Tortoise has shown a willingness to allow journalists to take time in probing into dark corners, for instance in its examination of the history and finances of the Barclay Brothers, erstwhile owners of the Daily Telegraph. Yet while still decrying “fast news”, it also produces the Daily Sensemaker briefing, for which it claims 120,000 subscribers.

James Harding, the co-founder of Tortoise, edited the Times for five years, while his relationship with Rupert Murdoch became increasingly frosty, until he was frozen out at the end of 2012. There were suggestions that the Times’s support for Barack Obama had been one source of disagreement between Harding and his proprietor. Matthew Barzun, who was Obama’s appointment as ambassador to the UK, is a co-founder of Tortoise.

When Tortoise launched in 2017, it had a successful crowd-funding campaign. Harding has said his aim would be to find £25m to invest in the Observer over the next five years. 

He has some useful connections. Barzun is married to the heiress of the Brown-Forman Corporation, the drinks company that includes Jack Daniels. Another backer is David Thomson, the chairman of Thomson-Reuters who is otherwise known as the billionaire Baron Thomson of Fleet, Canada’s richest man and part of the media dynasty that once owned the Times.

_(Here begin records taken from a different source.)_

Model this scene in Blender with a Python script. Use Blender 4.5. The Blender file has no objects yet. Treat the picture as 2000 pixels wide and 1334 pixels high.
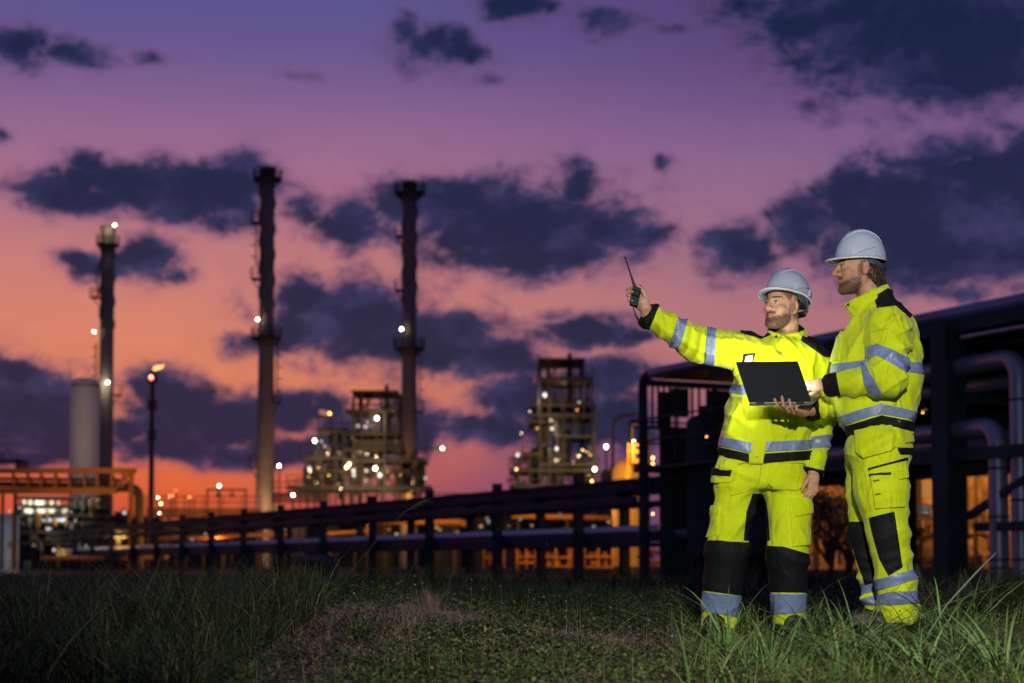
import bpy, bmesh, math, random
import numpy as np
from mathutils import Vector, Matrix
R = math.radians
rng = np.random.default_rng(7)
random.seed(7)
sc = bpy.context.scene

# ---------------------------------------------------------------- camera
LENS, FPX, HORIZON, TILT, ZC = 60.0, 2000*60.0/36.0, 1100.0, R(3.0), 0.34
PPY = HORIZON - FPX*math.tan(TILT)
cam = bpy.data.cameras.new("camera")
cam.lens = LENS; cam.sensor_width = 36.0
cam.shift_y = (PPY-667.0)/2000.0
cam.clip_start = 0.1; cam.clip_end = 6000
cam.dof.use_dof = True; cam.dof.focus_distance = 8.4; cam.dof.aperture_fstop = 2.4
cam_o = bpy.data.objects.new("camera", cam)
cam_o.location = (0, 0, ZC); cam_o.rotation_euler = (R(90)+TILT, 0, 0)
sc.collection.objects.link(cam_o); sc.camera = cam_o

def P(px, py, Y):
    "world point at distance Y that the photograph (2000 x 1334) shows at px, py"
    u = (px-1000.0)/FPX; v = (PPY-py)/FPX
    ry = math.cos(TILT)-v*math.sin(TILT); rz = math.sin(TILT)+v*math.cos(TILT)
    s = Y/ry
    return Vector((u*s, Y, ZC+rz*s))
def proj(v):
    "array of world points -> photo pixels"
    v = np.asarray(v, float).reshape(-1, 3)
    x = v[:, 0]; y = v[:, 1]; z = v[:, 2]-ZC
    d = y*math.cos(TILT)+z*math.sin(TILT); h = -y*math.sin(TILT)+z*math.cos(TILT)
    return np.stack([1000+FPX*x/d, PPY-FPX*h/d], 1)

# ---------------------------------------------------------------- render settings
sc.view_settings.view_transform = 'Standard'; sc.view_settings.look = 'None'
sc.view_settings.gamma = 1.0; sc.view_settings.exposure = 0.0
sc.render.engine = 'CYCLES'
sc.cycles.use_denoising = True
sc.cycles.use_adaptive_sampling = False
sc.cycles.sample_clamp_indirect = 3.0
sc.cycles.max_bounces = 6; sc.cycles.transparent_max_bounces = 8
sc.cycles.caustics_reflective = False; sc.cycles.caustics_refractive = False

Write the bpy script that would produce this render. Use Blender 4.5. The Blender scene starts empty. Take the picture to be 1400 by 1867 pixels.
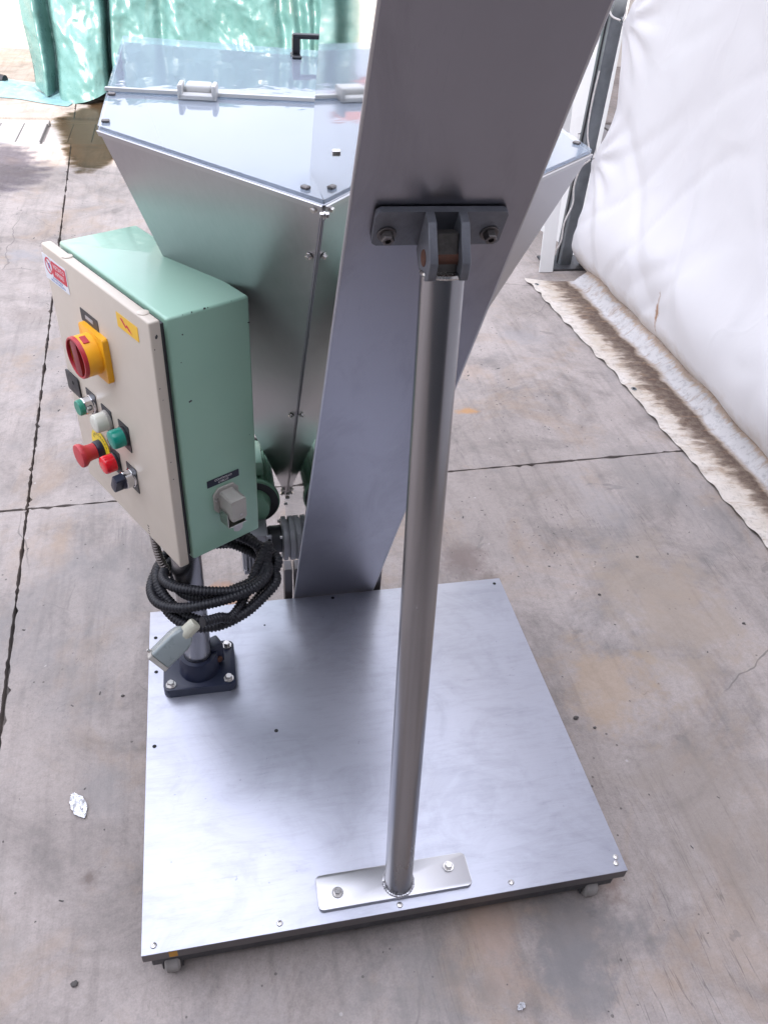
import bpy, bmesh, math, random
import numpy as np
from mathutils import Vector, Matrix, noise

random.seed(7)
sc = bpy.context.scene
COL = sc.collection
PI = math.pi

# ------------------------------------------------------------------ camera
cam = bpy.data.cameras.new("camera")
cam.sensor_fit = 'AUTO'; cam.sensor_width = 36.0
cam.lens = 36.0 * 1470.44 / 1867.0
cam.clip_start = 0.02; cam.clip_end = 600
camo = bpy.data.objects.new("camera", cam); COL.objects.link(camo)
rx = Vector((0.978200940726927, -0.19775100678400498, 0.06338342746229016))
dn = Vector((-0.07754777663550098, -0.6310076742100059, -0.771890962135825))
fw = Vector((0.192637644036272, 0.7501492214246386, -0.6325874514216696))
Mc = Matrix((rx, -dn, -fw)).transposed().to_4x4()
Mc.translation = Vector((0.2205, -0.7042, 1.7622))
camo.matrix_world = Mc
sc.camera = camo

# ------------------------------------------------------------------ sky, sun, exposure
SUN_DIR = Vector((-0.37, -0.86, 0.60)).normalized()          # towards the sun
SUN_EL = math.asin(SUN_DIR.z); SUN_ROT = math.atan2(SUN_DIR.x, SUN_DIR.y)
w = bpy.data.worlds.new("World"); sc.world = w; w.use_nodes = True
nt = w.node_tree; nt.nodes.clear()
out = nt.nodes.new('ShaderNodeOutputWorld'); bg = nt.nodes.new('ShaderNodeBackground')
sky = nt.nodes.new('ShaderNodeTexSky'); sky.sky_type = 'NISHITA'; sky.sun_disc = False
sky.sun_elevation = SUN_EL; sky.sun_rotation = SUN_ROT
sky.air_density = 1.0; sky.dust_density = 2.0; sky.ozone_density = 1.0
tc = nt.nodes.new('ShaderNodeTexCoord')
mp = nt.nodes.new('ShaderNodeMapping'); mp.inputs['Scale'].default_value = (1.0, 1.0, 2.2)
cl = nt.nodes.new('ShaderNodeTexNoise'); cl.inputs['Scale'].default_value = 1.7; cl.inputs['Detail'].default_value = 7; cl.inputs['Roughness'].default_value = 0.58
cr = nt.nodes.new('ShaderNodeValToRGB'); cr.color_ramp.elements[0].position = 0.40; cr.color_ramp.elements[1].position = 0.68
cr.color_ramp.elements[0].color = (0.50, 0.50, 0.50, 1); cr.color_ramp.elements[1].color = (0.92, 0.92, 0.92, 1)
mx = nt.nodes.new('ShaderNodeMix'); mx.data_type = 'RGBA'; 
sepz = nt.nodes.new('ShaderNodeSeparateXYZ'); grad = nt.nodes.new('ShaderNodeMapRange'); veil = nt.nodes.new('ShaderNodeVectorMath'); veil.operation = 'SCALE'
grad.inputs['From Min'].default_value = 0.0; grad.inputs['From Max'].default_value = 1.0; grad.inputs['To Min'].default_value = 0.46; grad.inputs['To Max'].default_value = 1.45
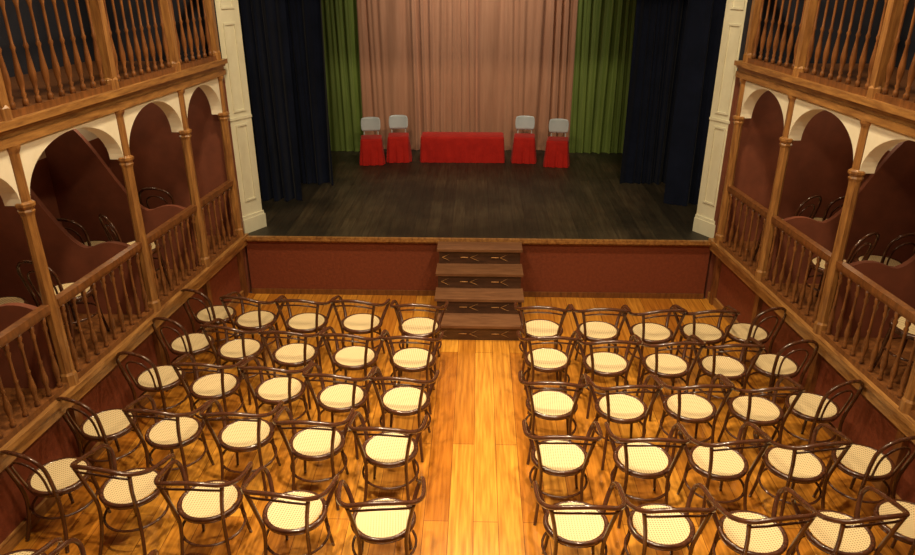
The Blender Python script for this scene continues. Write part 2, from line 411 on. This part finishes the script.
put('bentwood_armchair', ARM, (-2.20, 3.10, 0), math.radians(-8))
put('bentwood_armchair', ARM, (-1.60, 2.96, 0), math.radians(-5))
put('bentwood_armchair', ARM, (-2.84, 3.20, 0), math.radians(-12))
# gallery chairs
for s, lst in ((-1, [(3.62,5.62,10),(3.46,6.72,-20),(3.55,7.75,20),(4.05,7.70,-10),(4.03,5.30,-8),(3.95,6.68,15),(3.85,4.2,0)]),
               (1, [(3.55,5.15,5),(3.45,6.45,10),(3.92,6.50,-12),(3.42,7.60,10),(3.87,7.65,-10),(4.02,5.25,0),(3.80,3.9,0)])):
    for x, y, r in lst:
        put('bentwood_chair', SIDE, (s*x, y, 0.79), math.radians(r+s*25))

# covered stage seats
def cloth_box(b, w, d, z0, z1, flare=0.03, amp=0.012, waves=14, m=0, seed=0):
    rnd = random.Random(seed); n = 144; c = 0.04; loop = []
    per = 2*(w+d)
    for i in range(n):
        u = per*i/n
        if u < w: x, y, nx, ny = -w/2+u, -d/2, 0, -1
        elif u < w+d: x, y, nx, ny = w/2, -d/2+(u-w), 1, 0
        elif u < 2*w+d: x, y, nx, ny = w/2-(u-w-d), d/2, 0, 1
        else: x, y, nx, ny = -w/2, d/2-(u-2*w-d), -1, 0
        sx = max(-w/2+c, min(w/2-c, x)); sy = max(-d/2+c, min(d/2-c, y))
        dx, dy = x-sx, y-sy; l = math.hypot(dx, dy)
        if l > 1e-6: nx, ny = dx/l, dy/l; x, y = sx+nx*c, sy+ny*c
        loop.append((x, y, nx, ny))
    vs = []; fs = []; rowsn = 9
    p1, p2 = rnd.uniform(0, 6), rnd.uniform(0, 6)
    for k in range(rowsn):
        if k == 0: off, z = -0.03, z1
        elif k == 1: off, z = -0.006, z1-0.006
        else:
            t = (k-2)/(rowsn-3); off = flare*t; z = (z1-0.03)+(z0-z1+0.03)*t
        for i, (x, y, nx, ny) in enumerate(loop):
            t = max(0, (k-2)/(rowsn-3)); a = 2*math.pi*i/n
            rip = amp*t*(math.sin(waves*a+p1)+0.6*math.sin(waves*1.9*a+p2))
            vs.append((x+nx*(off+rip), y+ny*(off+rip), z))
    for k in range(rowsn-1):
        for i in range(n): fs.append((k*n+i, k*n+(i+1) % n, (k+1)*n+(i+1) % n, (k+1)*n+i))
    fs.append(tuple(range(n))); b.add(vs, fs, m, True)
b = MB(); cloth_box(b, 1.42, 0.44, 0.004, 0.44, 0.02, 0.009, 24, seed=1); b.obj('draped_bench', [M_CLOTH], (-0.26, 12.17, ZS))
def stage_chair(seed):
    b = MB(); cloth_box(b, 0.36, 0.38, 0.004, 0.44, 0.03, 0.012, 12, seed=seed)
    vs = []; fs = []; nx, nz = 14, 8
    for side in (0, 1):
        for k in range(nz+1):
            for i in range(nx+1):
                u = -1+2*i/nx; v = -1+2*k/nz
                px = u*0.165*(1-0.10*v*v*abs(v)) ; pz = 0.615+v*0.115*(1-0.12*u**4)
                py = 0.19+0.04*(v+1)/2-0.035*u*u+side*0.012
                vs.append((px, py, pz))
    o = (nx+1)*(nz+1)
    for k in range(nz):
        for i in range(nx):
            p = k*(nx+1)+i
            fs.append((p, p+1, p+nx+2, p+nx+1)); fs.append((o+p, o+p+nx+1, o+p+nx+2, o+p+1))
    for i in range(nx):
        fs.append((i, o+i, o+i+1, i+1)); q = nz*(nx+1)+i; fs.append((q, q+1, o+q+1, o+q))
    for k in range(nz):
        p = k*(nx+1); fs.append((p, p+nx+1, o+p+nx+1, o+p)); q = p+nx; fs.append((q, o+q, o+q+nx+1, q+nx+1))
    b.add(vs, fs, 1, True)
    for s in (-1, 1):
        b.tube([(s*0.12, 0.17, 0.0), (s*0.12, 0.18, 0.40), (s*0.115, 0.215, 0.60)], 0.011, 2, n=8)
    return b.mesh('draped_plastic_chair', [M_CLOTH, M_PLAST, M_METAL])
for k, (x, y, r) in enumerate([(-1.80, 11.93, 8), (-1.36, 12.12, 4), (0.80, 12.12, -4), (1.34, 11.88, -8)]):
    put('draped_plastic_chair', stage_chair(k+5), (x, y, ZS), math.radians(r))

# ------------------------------------------------------------------ lights
def light(name, kind, loc, power, col, size=0.3, target=None, angle=80, blend=0.6):
    d = bpy.data.lights.new(name, kind); d.energy = power; d.color = col
    if kind == 'AREA': d.shape = 'DISK'; d.size = size
    else: d.shadow_soft_size = size
    if kind == 'SPOT': d.spot_size = math.radians(angle); d.spot_blend = blend
    o = bpy.data.objects.new(name, d); S.collection.objects.link(o); o.location = loc
    if target:
        o.rotation_euler = (Vector(target)-Vector(loc)).to_track_quat('-Z', 'Y').to_euler()
    return o
WARM = (1.0, 0.79, 0.50)
for x, y in ((-1.5, 3.0), (1.5, 3.0), (-1.6, 6.0), (1.6, 6.0)):
    light('ceiling_lamp', 'AREA', (x, y, 6.0), 125, WARM, 0.35, (x*1.1, y+0.5, 0))
for x, y, tx, ty in ((-0.7, 2.4, -0.5, 3.9), (0.7, 2.4, 0.6, 4.1), (0.0, 7.2, 0.0, 5.2)):
    light('hall_spotlight', 'SPOT', (x, y, 6.0), 780, WARM, 0.06, (tx, ty, 0), 64, 1.0)
for s in (-1, 1):
    for y in (7.4, 5.2, 3.2):
        light('gallery_lamp', 'POINT', (s*4.0, y, 2.6), 7, WARM, 0.08)
light('stage_spotlight', 'SPOT', (-0.1, 10.6, 5.9), 560, (1.0, 0.88, 0.68), 0.15, (-0.15, 12.85, 3.9), 85, 1.0)
light('stage_spotlight', 'SPOT', (0.0, 7.6, 5.9), 400, (1.0, 0.88, 0.68), 0.15, (-0.2, 11.4, 0.9), 55, 0.9)
w = bpy.data.worlds.new('world'); w.use_nodes = True; S.world = w
w.node_tree.nodes['Background'].inputs[0].default_value = (1.0, 0.8, 0.6, 1)
w.node_tree.nodes['Background'].inputs[1].default_value = 0.03

# ------------------------------------------------------------------ camera
cd = bpy.data.cameras.new('camera'); cd.lens = 28.0; cd.sensor_width = 36.0; cd.clip_start = 0.05
cam = bpy.data.objects.new('camera', cd); S.collection.objects.link(cam)
cam.location = (0, 0, 3.9); cam.rotation_euler = (math.radians(90-23.7), 0, math.radians(1.63))
S.camera = cam
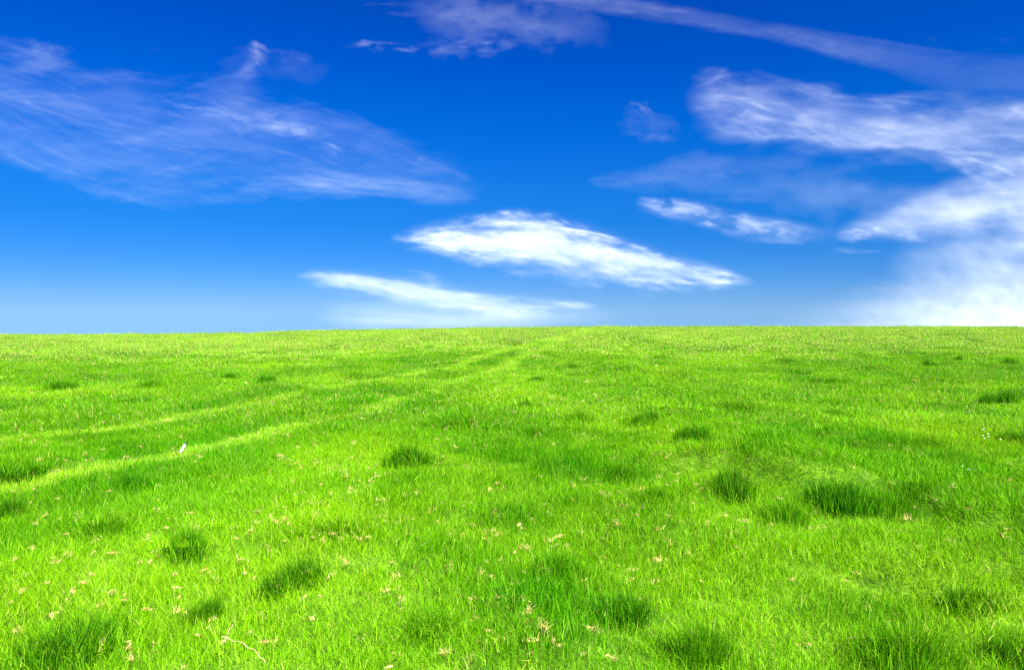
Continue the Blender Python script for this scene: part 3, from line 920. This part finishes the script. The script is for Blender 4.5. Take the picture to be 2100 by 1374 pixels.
def veil(xs, top, bot, inten, seed, sx=220, sy=50, soft=0.5, rag=0.35):
    """soft even background glow of a thin ice layer"""
    xs = np.array(xs, float)
    def f(gx, gy):
        t = np.interp(gx, xs, top); b = np.interp(gx, xs, bot); I = np.interp(gx, xs, inten)
        h = np.maximum(b - t, 4)
        w = fbm(gx / sx * 2, gy / sy * 1.5, seed, 4) - 0.5
        v = (gy - t) / h + rag * w
        e = sstep(xs[0], xs[0] + 110, gx) * (1 - sstep(xs[-1] - 110, xs[-1], gx))
        return I * e * sstep(-0.05, soft, v) * (1 - sstep(1 - soft, 1.05, v)) * np.clip(0.55 + 1.6 * (fbm(gx / sx, gy / sy, seed + 4, 4) - 0.36), 0, 1.4)
    return f

EX = (-260, 2360)   # the layer runs on past both sides of the frame
cloud_sheet('cloud', 'bright white lens-shaped cloud, the largest solid one, above the middle of the field', total(
    band([800, 880, 960, 1040, 1130, 1210, 1300, 1380, 1450, 1560], [490, 482, 474, 458, 460, 484, 510, 530, 556, 580], [495, 501, 518, 534, 544, 560, 570, 579, 584, 582],
         [.25, .6, .8, .92, 1.0, .98, .85, .66, .34, .05], lx=90, ly=12, seed=11, base=.58, rag=1.0, soft_t=.45, soft_b=.95, end=60, fine=.55),
    fibres([790, 900, 1050, 1200, 1350, 1560], [485, 468, 450, 474, 514, 577], [498, 512, 542, 564, 582, 583], [.6, .9, 1, 1, .8, .3], 150, 12, 1.8, 6, 60, 300, .55, .1, (60, 18), 5, 1.6),
    fibres([870, 1000, 1150, 1260], [455, 430, 440, 486], [480, 462, 470, 505], [.4, 1, 1, .3], 36, 13, 2, 6, 30, 110, .25, .3, (30, 14), 6, 2.0)),
    780, 1600, 400, 640, R0=4600, gain=0.86)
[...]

Guardian journalists have been predictably sceptical about Tortoise’s finances but, as the recent sale of the Spectator showed, and this column remarked last week, rich men do still seem to have a penchant for the media.

But for how long will that media exist in printed form? Increasingly, readers are moving away from newsprint. Yet Harding has pledged to retain a newsprint version of the Observer.

As the Telegraph seeks a new owner and the Times-owning Murdochs fight out their own Succession battle in court, Harding has set another hare running.